Other Democrats were celebrating one thing they agree on: the end of Bush's presidency.

"Tonight is a red-letter night in American history. It is the last time George Bush will give the State of the Union. Next year it will be a Democratic president giving it," predicted Clinton, drawing cheers during a campaign stop in Connecticut before attending Bush's speech.

On the Republican side, Sen. John McCain, skipped the speech to campaign in Florida.

In the hours leading up to the joint session of Congress, Senate Majority Leader Harry Reid popped the bubble of bipartisanship even as he introduced Sebelius to reporters during a conference call. Discussing legislation to renew Bush's secretive domestic surveillance program, he suggested that Bush was trying to scare the nation into supporting permissive rules on domestic eavesdropping.

"The only thing the president does well is frighten the American people," he said.

Obama routs Clinton in South Carolina

Barack Obama routed Hillary Rodham Clinton in the racially charged South Carolina primary Saturday night, regaining campaign momentum in the prelude to a Feb. 5 coast-to-coast competition for more than 1,600 Democratic National Convention delegates.
ADVERTISEMENT

"The choice in this election is not about regions or religions or genders," Obama said at a boisterous victory rally. "It's not about rich versus poor, young versus old and it's not about black versus white. It's about the past versus the future."

The audience chanted "Race doesn't matter" as it awaited Obama to make his appearance after rolling up 55 percent of the vote in a three-way race.

But it did, in a primary that shattered turnout records.

About half the voters were black, according to polling place interviews, and four out of five of them supported Obama. Black women turned out in particularly large numbers. Obama, the first-term Illinois senator, got about a quarter of the white vote while Clinton and former Sen. John Edwards of North Carolina split the rest.

Clinton flew to Nashville as the polls closed, and looked ahead. "Now the eyes of the country turn to Tennessee and the other states voting on Feb. 5," she said, adding "millions and millions of Americans are going to have their voices heard."

Edwards finished a distant third, a sharp setback in the state where he was born and scored a primary victory in his first presidential campaign four years ago. Even so, he vowed to remain in the race, his goal, he said, to "give voice to all those whose voices aren't being heard."

The victory was Obama's first since he won the kickoff Iowa caucuses on Jan. 3. Clinton, a New York senator and former first lady, scored an upset in the New Hampshire primary a few days later. They split the Nevada caucuses, she winning the turnout race, he gaining a one-delegate margin. In an historic race, she hopes to become the first woman to occupy the White House, and Obama is the strongest black contender in history.

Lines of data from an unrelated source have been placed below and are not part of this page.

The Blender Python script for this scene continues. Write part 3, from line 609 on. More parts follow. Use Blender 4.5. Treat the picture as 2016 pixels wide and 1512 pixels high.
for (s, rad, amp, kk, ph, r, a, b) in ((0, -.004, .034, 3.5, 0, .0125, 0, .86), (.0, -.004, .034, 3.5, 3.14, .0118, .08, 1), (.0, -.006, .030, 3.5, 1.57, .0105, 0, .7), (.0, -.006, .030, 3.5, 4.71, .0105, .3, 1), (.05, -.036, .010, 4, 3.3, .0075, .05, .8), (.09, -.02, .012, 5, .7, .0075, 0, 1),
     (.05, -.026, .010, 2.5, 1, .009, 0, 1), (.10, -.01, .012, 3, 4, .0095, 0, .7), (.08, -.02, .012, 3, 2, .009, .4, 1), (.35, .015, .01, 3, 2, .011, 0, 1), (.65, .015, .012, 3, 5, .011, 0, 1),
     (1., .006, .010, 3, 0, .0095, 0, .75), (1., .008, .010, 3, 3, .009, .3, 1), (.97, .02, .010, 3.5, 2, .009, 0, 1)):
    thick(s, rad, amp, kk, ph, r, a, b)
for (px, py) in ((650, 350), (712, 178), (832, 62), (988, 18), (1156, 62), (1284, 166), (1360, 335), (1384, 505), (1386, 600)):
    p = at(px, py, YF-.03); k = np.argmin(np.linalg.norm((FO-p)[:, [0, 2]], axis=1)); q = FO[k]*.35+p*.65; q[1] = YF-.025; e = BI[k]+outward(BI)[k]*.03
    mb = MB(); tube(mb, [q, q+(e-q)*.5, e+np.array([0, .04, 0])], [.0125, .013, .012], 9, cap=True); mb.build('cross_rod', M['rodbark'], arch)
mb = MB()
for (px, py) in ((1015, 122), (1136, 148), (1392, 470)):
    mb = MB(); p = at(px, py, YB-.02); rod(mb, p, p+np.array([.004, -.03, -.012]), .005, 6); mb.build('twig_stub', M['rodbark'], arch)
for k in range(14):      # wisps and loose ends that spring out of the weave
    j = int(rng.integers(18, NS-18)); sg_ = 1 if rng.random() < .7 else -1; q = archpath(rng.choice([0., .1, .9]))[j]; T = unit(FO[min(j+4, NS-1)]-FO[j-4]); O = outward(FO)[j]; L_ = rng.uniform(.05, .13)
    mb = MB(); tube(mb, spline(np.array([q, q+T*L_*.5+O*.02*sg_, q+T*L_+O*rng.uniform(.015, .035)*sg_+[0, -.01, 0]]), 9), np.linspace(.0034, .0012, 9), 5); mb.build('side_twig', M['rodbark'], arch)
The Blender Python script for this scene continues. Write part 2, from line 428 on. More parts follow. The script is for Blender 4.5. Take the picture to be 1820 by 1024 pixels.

The South Carolina primary marked the end of the first phase of the campaign for the Democratic nomination, a series of single-state contests that winnowed the field, conferred co-front-runner status on Clinton and Obama but had relatively few delegates at stake.

That all changes in 10 days' time, when New York, Illinois and California are among the 15 states holding primaries in a virtual nationwide primary. Another seven states and American Samoa will hold Democratic caucuses on the same day.

Obama took a thinly veiled swipe at Clinton in his remarks.

"We are up against conventional thinking that says your ability to lead as president comes from longevity in Washington or proximity to the White House. But we know that real leadership is about candor, and judgment, and the ability to rally Americans from all walks of life around a common purpose — a higher purpose," Obama said.

Looking ahead to Feb. 5, he added that "nearly half the nation will have the chance to join us in saying that we are tired of business-as-usual in Washington, we are hungry for change, and we are ready to believe again."

Nearly complete returns showed Obama winning 55 percent of the vote, Clinton gaining 27 percent. Edwards had 18 percent and won only his home county of Oconee.

Obama also gained 25 convention delegates, Clinton won 12 and Edwards eight.

Overall, Clinton has 249 delegates, followed by Obama with 167 and Edwards with 58.

Obama also gained an endorsement from Caroline Kennedy, who likened the Illinois senator to her late father, President John F. Kennedy.

"I have never had a president who inspired me the way people tell me that my father inspired them," she wrote on The New York Times op-ed page. "But for the first time, I believe I have found a man who could be that president — and not just for me, but for a new generation of Americans."

All three contenders campaigned in South Carolina on primary day, but only Obama and Edwards arranged to speak to supporters after the polls closed. Clinton left for Tennessee as the polls were closing. After playing a muted role in the earlier contests, the issue of race dominated an incendiary week that included a shift in strategy for Obama, a remarkably bitter debate and fresh scrutiny of former President Clinton's role in his wife's campaign.

Each side accused the other of playing the race card, sparking a controversy that frequently involved Bill Clinton.

"They are getting votes, to be sure, because of their race or gender. That's why people tell me Hillary doesn't have a chance of winning here," the former president said at one stop as he campaigned for his wife, strongly suggesting that blacks would not support a white alternative to Obama.

Clinton campaign strategists denied any intentional effort to stir the racial debate. But they said they believe the fallout has had the effect of branding Obama as "the black candidate," a tag that could hurt him outside the South.

Nearly six in 10 voters said the former president's efforts for his wife was important to their choice, and among them, slightly more favored Obama than the former first lady.

Overall, Obama defeated Clinton among both men and women.

The exit polls showed the economy was the most important issue in the race. About one quarter picked health care. And only one in five said it was the war in Iraq, underscoring the extent to which the once-dominant issue has faded in the face of financial concerns.